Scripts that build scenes
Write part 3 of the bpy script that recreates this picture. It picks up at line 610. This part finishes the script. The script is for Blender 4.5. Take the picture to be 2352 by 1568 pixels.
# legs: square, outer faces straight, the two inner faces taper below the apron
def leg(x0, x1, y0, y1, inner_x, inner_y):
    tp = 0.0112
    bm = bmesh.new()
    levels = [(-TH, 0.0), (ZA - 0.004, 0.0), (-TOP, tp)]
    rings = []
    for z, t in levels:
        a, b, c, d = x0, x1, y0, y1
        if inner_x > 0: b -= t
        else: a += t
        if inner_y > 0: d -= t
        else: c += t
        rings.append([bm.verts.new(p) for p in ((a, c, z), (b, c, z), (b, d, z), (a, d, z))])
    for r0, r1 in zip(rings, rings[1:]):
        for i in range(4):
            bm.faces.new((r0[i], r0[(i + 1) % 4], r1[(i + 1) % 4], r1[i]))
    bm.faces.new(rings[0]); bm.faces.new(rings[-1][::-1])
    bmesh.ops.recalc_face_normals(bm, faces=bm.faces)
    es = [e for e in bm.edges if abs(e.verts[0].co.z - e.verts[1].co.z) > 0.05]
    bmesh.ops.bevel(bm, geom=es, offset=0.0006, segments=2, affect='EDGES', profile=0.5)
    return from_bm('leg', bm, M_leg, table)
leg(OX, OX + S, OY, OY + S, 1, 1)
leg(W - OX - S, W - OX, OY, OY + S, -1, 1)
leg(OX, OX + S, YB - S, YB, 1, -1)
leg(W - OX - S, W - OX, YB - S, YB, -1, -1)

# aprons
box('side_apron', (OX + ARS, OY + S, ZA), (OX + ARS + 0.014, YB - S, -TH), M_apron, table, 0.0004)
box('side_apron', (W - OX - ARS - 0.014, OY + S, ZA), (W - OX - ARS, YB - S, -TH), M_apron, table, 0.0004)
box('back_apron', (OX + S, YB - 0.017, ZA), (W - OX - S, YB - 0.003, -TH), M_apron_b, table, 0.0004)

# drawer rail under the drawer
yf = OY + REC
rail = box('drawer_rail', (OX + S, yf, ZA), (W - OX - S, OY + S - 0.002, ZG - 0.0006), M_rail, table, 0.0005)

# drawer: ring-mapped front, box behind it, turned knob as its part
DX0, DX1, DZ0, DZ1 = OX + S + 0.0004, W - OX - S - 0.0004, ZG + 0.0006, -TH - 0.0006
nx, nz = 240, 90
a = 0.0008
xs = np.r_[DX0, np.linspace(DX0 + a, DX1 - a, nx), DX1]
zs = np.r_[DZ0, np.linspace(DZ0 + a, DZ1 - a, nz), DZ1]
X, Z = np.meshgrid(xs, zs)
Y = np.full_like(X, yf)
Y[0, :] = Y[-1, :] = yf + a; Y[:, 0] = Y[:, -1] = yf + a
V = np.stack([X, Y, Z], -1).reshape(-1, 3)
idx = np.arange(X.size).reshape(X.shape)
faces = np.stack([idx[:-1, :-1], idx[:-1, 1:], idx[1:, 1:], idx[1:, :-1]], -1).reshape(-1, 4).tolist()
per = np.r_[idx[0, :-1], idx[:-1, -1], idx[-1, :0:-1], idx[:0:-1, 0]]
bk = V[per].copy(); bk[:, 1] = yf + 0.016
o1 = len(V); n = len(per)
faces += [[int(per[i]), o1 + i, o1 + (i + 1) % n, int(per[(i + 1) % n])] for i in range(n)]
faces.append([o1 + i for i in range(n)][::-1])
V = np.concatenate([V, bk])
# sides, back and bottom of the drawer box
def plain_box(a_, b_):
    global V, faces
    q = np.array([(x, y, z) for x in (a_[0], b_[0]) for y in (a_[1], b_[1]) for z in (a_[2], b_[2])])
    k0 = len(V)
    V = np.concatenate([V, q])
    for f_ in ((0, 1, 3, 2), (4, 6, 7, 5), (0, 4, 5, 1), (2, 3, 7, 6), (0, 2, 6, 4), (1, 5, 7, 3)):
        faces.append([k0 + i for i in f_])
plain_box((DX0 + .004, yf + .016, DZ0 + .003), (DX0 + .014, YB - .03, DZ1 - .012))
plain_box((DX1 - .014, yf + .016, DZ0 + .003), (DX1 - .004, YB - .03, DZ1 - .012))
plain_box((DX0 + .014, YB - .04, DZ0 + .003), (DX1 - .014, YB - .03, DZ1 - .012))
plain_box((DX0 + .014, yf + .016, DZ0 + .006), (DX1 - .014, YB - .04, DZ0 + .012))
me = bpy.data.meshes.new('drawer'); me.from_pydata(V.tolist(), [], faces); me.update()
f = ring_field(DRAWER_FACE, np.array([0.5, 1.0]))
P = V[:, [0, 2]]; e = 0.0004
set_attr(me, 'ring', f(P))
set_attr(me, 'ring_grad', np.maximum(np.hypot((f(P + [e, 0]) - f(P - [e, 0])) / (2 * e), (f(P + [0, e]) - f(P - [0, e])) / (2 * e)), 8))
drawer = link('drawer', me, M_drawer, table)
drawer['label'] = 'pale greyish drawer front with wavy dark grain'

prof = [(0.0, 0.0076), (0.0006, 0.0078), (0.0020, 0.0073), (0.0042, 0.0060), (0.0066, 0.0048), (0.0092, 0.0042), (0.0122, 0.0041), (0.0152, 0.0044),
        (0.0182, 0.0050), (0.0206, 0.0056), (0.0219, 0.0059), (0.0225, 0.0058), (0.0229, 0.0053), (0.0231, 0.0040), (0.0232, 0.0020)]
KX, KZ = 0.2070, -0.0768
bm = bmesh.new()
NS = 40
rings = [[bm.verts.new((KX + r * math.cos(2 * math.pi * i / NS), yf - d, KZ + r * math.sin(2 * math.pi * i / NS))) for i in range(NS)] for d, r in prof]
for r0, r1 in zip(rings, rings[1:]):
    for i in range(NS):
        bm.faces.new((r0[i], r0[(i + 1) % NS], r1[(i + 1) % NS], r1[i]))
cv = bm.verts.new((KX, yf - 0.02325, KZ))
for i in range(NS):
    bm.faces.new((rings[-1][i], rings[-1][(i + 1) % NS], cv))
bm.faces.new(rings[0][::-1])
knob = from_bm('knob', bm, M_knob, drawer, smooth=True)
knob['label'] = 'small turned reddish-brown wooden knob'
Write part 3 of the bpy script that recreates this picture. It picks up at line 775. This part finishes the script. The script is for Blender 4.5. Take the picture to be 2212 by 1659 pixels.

→ Task objective
Return the entries above exactly as they appear.

→ Worked solution
Write part 3 of the bpy script that recreates this picture. It picks up at line 610. This part finishes the script. The script is for Blender 4.5. Take the picture to be 2352 by 1568 pixels.
# legs: square, outer faces straight, the two inner faces taper below the apron
def leg(x0, x1, y0, y1, inner_x, inner_y):
    tp = 0.0112
    bm = bmesh.new()
    levels = [(-TH, 0.0), (ZA - 0.004, 0.0), (-TOP, tp)]
    rings = []
    for z, t in levels:
        a, b, c, d = x0, x1, y0, y1
        if inner_x > 0: b -= t
        else: a += t
        if inner_y > 0: d -= t
        else: c += t
        rings.append([bm.verts.new(p) for p in ((a, c, z), (b, c, z), (b, d, z), (a, d, z))])
    for r0, r1 in zip(rings, rings[1:]):
        for i in range(4):
            bm.faces.new((r0[i], r0[(i + 1) % 4], r1[(i + 1) % 4], r1[i]))
    bm.faces.new(rings[0]); bm.faces.new(rings[-1][::-1])
    bmesh.ops.recalc_face_normals(bm, faces=bm.faces)
    es = [e for e in bm.edges if abs(e.verts[0].co.z - e.verts[1].co.z) > 0.05]
    bmesh.ops.bevel(bm, geom=es, offset=0.0006, segments=2, affect='EDGES', profile=0.5)
    return from_bm('leg', bm, M_leg, table)
leg(OX, OX + S, OY, OY + S, 1, 1)
leg(W - OX - S, W - OX, OY, OY + S, -1, 1)
leg(OX, OX + S, YB - S, YB, 1, -1)
leg(W - OX - S, W - OX, YB - S, YB, -1, -1)

# aprons
box('side_apron', (OX + ARS, OY + S, ZA), (OX + ARS + 0.014, YB - S, -TH), M_apron, table, 0.0004)
box('side_apron', (W - OX - ARS - 0.014, OY + S, ZA), (W - OX - ARS, YB - S, -TH), M_apron, table, 0.0004)
box('back_apron', (OX + S, YB - 0.017, ZA), (W - OX - S, YB - 0.003, -TH), M_apron_b, table, 0.0004)

# drawer rail under the drawer
yf = OY + REC
rail = box('drawer_rail', (OX + S, yf, ZA), (W - OX - S, OY + S - 0.002, ZG - 0.0006), M_rail, table, 0.0005)

# drawer: ring-mapped front, box behind it, turned knob as its part
DX0, DX1, DZ0, DZ1 = OX + S + 0.0004, W - OX - S - 0.0004, ZG + 0.0006, -TH - 0.0006
nx, nz = 240, 90
a = 0.0008
xs = np.r_[DX0, np.linspace(DX0 + a, DX1 - a, nx), DX1]
zs = np.r_[DZ0, np.linspace(DZ0 + a, DZ1 - a, nz), DZ1]
X, Z = np.meshgrid(xs, zs)
Y = np.full_like(X, yf)
Y[0, :] = Y[-1, :] = yf + a; Y[:, 0] = Y[:, -1] = yf + a
V = np.stack([X, Y, Z], -1).reshape(-1, 3)
idx = np.arange(X.size).reshape(X.shape)
faces = np.stack([idx[:-1, :-1], idx[:-1, 1:], idx[1:, 1:], idx[1:, :-1]], -1).reshape(-1, 4).tolist()
per = np.r_[idx[0, :-1], idx[:-1, -1], idx[-1, :0:-1], idx[:0:-1, 0]]
bk = V[per].copy(); bk[:, 1] = yf + 0.016
o1 = len(V); n = len(per)
faces += [[int(per[i]), o1 + i, o1 + (i + 1) % n, int(per[(i + 1) % n])] for i in range(n)]
faces.append([o1 + i for i in range(n)][::-1])
V = np.concatenate([V, bk])
# sides, back and bottom of the drawer box
def plain_box(a_, b_):
    global V, faces
    q = np.array([(x, y, z) for x in (a_[0], b_[0]) for y in (a_[1], b_[1]) for z in (a_[2], b_[2])])
    k0 = len(V)
    V = np.concatenate([V, q])
    for f_ in ((0, 1, 3, 2), (4, 6, 7, 5), (0, 4, 5, 1), (2, 3, 7, 6), (0, 2, 6, 4), (1, 5, 7, 3)):
        faces.append([k0 + i for i in f_])
plain_box((DX0 + .004, yf + .016, DZ0 + .003), (DX0 + .014, YB - .03, DZ1 - .012))
plain_box((DX1 - .014, yf + .016, DZ0 + .003), (DX1 - .004, YB - .03, DZ1 - .012))
plain_box((DX0 + .014, YB - .04, DZ0 + .003), (DX1 - .014, YB - .03, DZ1 - .012))
plain_box((DX0 + .014, yf + .016, DZ0 + .006), (DX1 - .014, YB - .04, DZ0 + .012))
me = bpy.data.meshes.new('drawer'); me.from_pydata(V.tolist(), [], faces); me.update()
f = ring_field(DRAWER_FACE, np.array([0.5, 1.0]))
P = V[:, [0, 2]]; e = 0.0004
set_attr(me, 'ring', f(P))
set_attr(me, 'ring_grad', np.maximum(np.hypot((f(P + [e, 0]) - f(P - [e, 0])) / (2 * e), (f(P + [0, e]) - f(P - [0, e])) / (2 * e)), 8))
drawer = link('drawer', me, M_drawer, table)
drawer['label'] = 'pale greyish drawer front with wavy dark grain'

prof = [(0.0, 0.0076), (0.0006, 0.0078), (0.0020, 0.0073), (0.0042, 0.0060), (0.0066, 0.0048), (0.0092, 0.0042), (0.0122, 0.0041), (0.0152, 0.0044),
        (0.0182, 0.0050), (0.0206, 0.0056), (0.0219, 0.0059), (0.0225, 0.0058), (0.0229, 0.0053), (0.0231, 0.0040), (0.0232, 0.0020)]
KX, KZ = 0.2070, -0.0768
bm = bmesh.new()
NS = 40
rings = [[bm.verts.new((KX + r * math.cos(2 * math.pi * i / NS), yf - d, KZ + r * math.sin(2 * math.pi * i / NS))) for i in range(NS)] for d, r in prof]
for r0, r1 in zip(rings, rings[1:]):
    for i in range(NS):
        bm.faces.new((r0[i], r0[(i + 1) % NS], r1[(i + 1) % NS], r1[i]))
cv = bm.verts.new((KX, yf - 0.02325, KZ))
for i in range(NS):
    bm.faces.new((rings[-1][i], rings[-1][(i + 1) % NS], cv))
bm.faces.new(rings[0][::-1])
knob = from_bm('knob', bm, M_knob, drawer, smooth=True)
knob['label'] = 'small turned reddish-brown wooden knob'
Write part 3 of the bpy script that recreates this picture. It picks up at line 775. This part finishes the script. The script is for Blender 4.5. Take the picture to be 2212 by 1659 pixels.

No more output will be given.